Required task:
Everything from the first line of the records below through the line containing "return np.concatenate(V), np.concatenate(Q), np.concatenate(C)" is to be retyped exactly; leave out the rest.

Listing:

■ ■ ■ ■ ■

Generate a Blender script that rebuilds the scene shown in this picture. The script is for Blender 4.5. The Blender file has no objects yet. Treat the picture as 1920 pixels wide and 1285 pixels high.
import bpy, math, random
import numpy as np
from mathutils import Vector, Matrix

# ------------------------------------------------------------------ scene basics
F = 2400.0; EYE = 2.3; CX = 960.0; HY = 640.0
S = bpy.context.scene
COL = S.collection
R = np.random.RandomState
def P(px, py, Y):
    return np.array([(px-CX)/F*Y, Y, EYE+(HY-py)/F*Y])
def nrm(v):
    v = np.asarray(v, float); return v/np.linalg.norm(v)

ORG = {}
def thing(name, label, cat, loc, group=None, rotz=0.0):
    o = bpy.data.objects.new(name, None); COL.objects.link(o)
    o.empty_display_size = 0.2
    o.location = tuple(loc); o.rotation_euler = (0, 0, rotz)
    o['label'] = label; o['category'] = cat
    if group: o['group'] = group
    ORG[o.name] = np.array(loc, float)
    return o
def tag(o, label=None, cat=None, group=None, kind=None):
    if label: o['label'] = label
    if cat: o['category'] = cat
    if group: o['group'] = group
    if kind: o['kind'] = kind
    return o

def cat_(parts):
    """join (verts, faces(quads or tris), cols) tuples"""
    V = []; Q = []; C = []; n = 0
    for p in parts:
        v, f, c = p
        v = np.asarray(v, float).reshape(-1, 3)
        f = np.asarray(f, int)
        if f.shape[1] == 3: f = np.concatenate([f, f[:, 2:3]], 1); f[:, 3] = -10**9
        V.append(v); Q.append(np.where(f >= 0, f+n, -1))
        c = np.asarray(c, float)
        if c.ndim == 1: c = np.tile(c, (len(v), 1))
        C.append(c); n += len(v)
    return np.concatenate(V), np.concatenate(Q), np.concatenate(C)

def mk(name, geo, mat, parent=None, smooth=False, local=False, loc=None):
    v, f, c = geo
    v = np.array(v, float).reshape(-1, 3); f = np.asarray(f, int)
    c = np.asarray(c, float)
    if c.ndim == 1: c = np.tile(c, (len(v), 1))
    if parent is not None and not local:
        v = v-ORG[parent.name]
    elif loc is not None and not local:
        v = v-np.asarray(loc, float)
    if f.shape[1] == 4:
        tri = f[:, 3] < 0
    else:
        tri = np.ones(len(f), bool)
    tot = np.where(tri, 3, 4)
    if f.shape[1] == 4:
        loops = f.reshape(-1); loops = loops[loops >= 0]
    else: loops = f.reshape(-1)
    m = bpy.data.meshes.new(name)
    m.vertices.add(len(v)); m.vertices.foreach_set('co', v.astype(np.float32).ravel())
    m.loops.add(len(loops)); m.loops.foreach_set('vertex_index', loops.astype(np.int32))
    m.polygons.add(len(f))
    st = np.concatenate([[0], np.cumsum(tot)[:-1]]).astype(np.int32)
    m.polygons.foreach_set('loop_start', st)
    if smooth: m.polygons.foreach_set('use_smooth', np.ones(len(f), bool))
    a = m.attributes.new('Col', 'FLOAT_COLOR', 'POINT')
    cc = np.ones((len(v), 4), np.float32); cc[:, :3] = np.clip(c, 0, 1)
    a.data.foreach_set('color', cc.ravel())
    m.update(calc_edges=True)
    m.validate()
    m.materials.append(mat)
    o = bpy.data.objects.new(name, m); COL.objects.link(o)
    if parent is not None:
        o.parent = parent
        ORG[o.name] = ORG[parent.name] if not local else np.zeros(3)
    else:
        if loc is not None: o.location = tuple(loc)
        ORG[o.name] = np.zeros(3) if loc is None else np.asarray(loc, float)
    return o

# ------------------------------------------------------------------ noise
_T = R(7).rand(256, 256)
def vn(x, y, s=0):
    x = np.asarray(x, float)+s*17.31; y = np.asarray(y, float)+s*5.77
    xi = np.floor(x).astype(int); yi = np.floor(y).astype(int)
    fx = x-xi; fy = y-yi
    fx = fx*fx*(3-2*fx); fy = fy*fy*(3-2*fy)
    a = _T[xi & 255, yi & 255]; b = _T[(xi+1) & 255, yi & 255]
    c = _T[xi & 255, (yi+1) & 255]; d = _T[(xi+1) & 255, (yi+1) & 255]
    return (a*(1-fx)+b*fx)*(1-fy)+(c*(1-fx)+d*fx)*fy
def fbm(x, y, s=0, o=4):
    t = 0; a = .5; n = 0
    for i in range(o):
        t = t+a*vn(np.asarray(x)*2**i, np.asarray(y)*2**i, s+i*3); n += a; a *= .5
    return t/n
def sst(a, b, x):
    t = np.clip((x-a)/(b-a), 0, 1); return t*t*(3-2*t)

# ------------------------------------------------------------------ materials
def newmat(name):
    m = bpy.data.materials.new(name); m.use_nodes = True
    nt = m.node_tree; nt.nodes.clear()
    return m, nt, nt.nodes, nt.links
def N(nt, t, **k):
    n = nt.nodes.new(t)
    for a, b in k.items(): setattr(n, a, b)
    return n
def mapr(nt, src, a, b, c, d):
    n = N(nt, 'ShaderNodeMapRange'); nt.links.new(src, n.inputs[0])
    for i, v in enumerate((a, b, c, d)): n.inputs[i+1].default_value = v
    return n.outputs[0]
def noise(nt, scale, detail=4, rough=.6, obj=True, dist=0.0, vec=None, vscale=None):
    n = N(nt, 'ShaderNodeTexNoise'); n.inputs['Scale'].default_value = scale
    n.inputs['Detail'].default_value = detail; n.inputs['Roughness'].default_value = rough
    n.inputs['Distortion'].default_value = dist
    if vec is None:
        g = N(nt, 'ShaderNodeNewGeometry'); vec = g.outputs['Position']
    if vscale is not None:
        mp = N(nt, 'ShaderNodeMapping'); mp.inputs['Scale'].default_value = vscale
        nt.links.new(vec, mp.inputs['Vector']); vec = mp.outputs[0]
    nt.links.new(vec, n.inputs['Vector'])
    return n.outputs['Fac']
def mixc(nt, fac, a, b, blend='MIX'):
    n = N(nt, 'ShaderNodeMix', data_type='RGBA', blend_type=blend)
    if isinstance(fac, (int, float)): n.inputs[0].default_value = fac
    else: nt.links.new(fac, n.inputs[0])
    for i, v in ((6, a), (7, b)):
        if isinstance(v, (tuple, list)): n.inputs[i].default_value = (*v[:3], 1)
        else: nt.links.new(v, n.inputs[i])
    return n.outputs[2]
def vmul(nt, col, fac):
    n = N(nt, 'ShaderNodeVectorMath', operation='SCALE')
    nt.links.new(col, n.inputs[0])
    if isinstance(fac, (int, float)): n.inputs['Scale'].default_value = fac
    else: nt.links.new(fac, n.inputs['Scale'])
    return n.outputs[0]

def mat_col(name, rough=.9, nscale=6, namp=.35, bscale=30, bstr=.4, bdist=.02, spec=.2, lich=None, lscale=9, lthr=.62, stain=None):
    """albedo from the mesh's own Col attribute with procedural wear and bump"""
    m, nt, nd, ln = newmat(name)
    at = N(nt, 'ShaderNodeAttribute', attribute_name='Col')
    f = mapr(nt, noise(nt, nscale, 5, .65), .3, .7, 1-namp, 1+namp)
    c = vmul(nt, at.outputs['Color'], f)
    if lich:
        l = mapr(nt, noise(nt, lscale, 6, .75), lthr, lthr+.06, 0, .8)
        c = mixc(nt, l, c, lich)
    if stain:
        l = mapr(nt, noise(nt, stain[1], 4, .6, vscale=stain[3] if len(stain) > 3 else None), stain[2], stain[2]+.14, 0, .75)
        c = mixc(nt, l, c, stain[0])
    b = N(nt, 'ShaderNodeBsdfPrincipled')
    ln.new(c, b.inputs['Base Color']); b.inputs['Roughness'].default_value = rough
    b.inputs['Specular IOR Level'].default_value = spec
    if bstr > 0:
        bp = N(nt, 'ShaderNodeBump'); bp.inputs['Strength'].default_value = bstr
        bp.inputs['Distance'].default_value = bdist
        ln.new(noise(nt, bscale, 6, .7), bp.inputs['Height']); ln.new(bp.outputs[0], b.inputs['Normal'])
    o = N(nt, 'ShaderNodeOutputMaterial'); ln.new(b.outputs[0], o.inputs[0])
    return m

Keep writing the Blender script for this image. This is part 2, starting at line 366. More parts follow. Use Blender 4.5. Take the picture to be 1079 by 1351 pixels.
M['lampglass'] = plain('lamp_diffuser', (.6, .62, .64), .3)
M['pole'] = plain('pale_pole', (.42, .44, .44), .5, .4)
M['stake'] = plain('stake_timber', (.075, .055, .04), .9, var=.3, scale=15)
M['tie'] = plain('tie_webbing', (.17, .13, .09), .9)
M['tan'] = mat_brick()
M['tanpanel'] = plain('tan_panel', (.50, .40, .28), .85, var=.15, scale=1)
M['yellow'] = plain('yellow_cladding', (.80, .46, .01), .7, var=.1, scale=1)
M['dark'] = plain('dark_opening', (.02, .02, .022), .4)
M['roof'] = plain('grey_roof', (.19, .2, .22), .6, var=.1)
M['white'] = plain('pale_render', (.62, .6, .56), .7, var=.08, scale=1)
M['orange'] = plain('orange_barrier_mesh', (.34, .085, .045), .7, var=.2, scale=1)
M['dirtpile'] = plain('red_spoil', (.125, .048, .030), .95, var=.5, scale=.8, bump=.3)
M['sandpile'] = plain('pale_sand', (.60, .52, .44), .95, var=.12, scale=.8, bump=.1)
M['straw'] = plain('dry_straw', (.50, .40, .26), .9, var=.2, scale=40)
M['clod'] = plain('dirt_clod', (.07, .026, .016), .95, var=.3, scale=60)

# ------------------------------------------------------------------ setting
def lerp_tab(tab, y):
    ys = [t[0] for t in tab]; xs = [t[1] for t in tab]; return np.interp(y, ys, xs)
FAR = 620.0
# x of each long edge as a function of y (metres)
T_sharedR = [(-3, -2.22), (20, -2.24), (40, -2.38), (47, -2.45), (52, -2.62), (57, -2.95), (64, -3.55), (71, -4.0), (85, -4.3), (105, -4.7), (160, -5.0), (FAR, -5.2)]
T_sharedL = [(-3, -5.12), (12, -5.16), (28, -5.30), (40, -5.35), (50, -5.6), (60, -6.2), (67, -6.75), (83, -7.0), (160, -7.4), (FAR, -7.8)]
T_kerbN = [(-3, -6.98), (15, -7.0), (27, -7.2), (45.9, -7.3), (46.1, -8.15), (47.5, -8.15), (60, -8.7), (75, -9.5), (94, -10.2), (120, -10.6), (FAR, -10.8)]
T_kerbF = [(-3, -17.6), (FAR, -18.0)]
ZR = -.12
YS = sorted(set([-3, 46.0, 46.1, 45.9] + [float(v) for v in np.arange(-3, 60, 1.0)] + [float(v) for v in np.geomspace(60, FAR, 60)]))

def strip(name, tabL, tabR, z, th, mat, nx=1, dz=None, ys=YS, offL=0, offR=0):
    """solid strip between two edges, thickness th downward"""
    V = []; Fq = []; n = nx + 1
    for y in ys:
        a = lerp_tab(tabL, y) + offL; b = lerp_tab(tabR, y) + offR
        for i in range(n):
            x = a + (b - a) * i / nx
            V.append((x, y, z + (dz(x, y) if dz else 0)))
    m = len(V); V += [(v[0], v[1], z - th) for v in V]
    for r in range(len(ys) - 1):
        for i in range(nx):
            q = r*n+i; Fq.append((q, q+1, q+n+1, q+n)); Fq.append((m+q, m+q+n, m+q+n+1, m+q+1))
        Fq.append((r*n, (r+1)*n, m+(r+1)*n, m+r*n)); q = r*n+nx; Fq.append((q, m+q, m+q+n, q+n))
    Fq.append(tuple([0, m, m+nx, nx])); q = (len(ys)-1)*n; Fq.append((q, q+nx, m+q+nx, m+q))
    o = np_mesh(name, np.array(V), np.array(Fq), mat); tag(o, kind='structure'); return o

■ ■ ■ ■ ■

Solution for this exercise:
Generate a Blender script that rebuilds the scene shown in this picture. The script is for Blender 4.5. The Blender file has no objects yet. Treat the picture as 1920 pixels wide and 1285 pixels high.
import bpy, math, random
import numpy as np
from mathutils import Vector, Matrix

# ------------------------------------------------------------------ scene basics
F = 2400.0; EYE = 2.3; CX = 960.0; HY = 640.0
S = bpy.context.scene
COL = S.collection
R = np.random.RandomState
def P(px, py, Y):
    return np.array([(px-CX)/F*Y, Y, EYE+(HY-py)/F*Y])
def nrm(v):
    v = np.asarray(v, float); return v/np.linalg.norm(v)

ORG = {}
def thing(name, label, cat, loc, group=None, rotz=0.0):
    o = bpy.data.objects.new(name, None); COL.objects.link(o)
    o.empty_display_size = 0.2
    o.location = tuple(loc); o.rotation_euler = (0, 0, rotz)
    o['label'] = label; o['category'] = cat
    if group: o['group'] = group
    ORG[o.name] = np.array(loc, float)
    return o
def tag(o, label=None, cat=None, group=None, kind=None):
    if label: o['label'] = label
    if cat: o['category'] = cat
    if group: o['group'] = group
    if kind: o['kind'] = kind
    return o

def cat_(parts):
    """join (verts, faces(quads or tris), cols) tuples"""
    V = []; Q = []; C = []; n = 0
    for p in parts:
        v, f, c = p
        v = np.asarray(v, float).reshape(-1, 3)
        f = np.asarray(f, int)
        if f.shape[1] == 3: f = np.concatenate([f, f[:, 2:3]], 1); f[:, 3] = -10**9
        V.append(v); Q.append(np.where(f >= 0, f+n, -1))
        c = np.asarray(c, float)
        if c.ndim == 1: c = np.tile(c, (len(v), 1))
        C.append(c); n += len(v)
    return np.concatenate(V), np.concatenate(Q), np.concatenate(C)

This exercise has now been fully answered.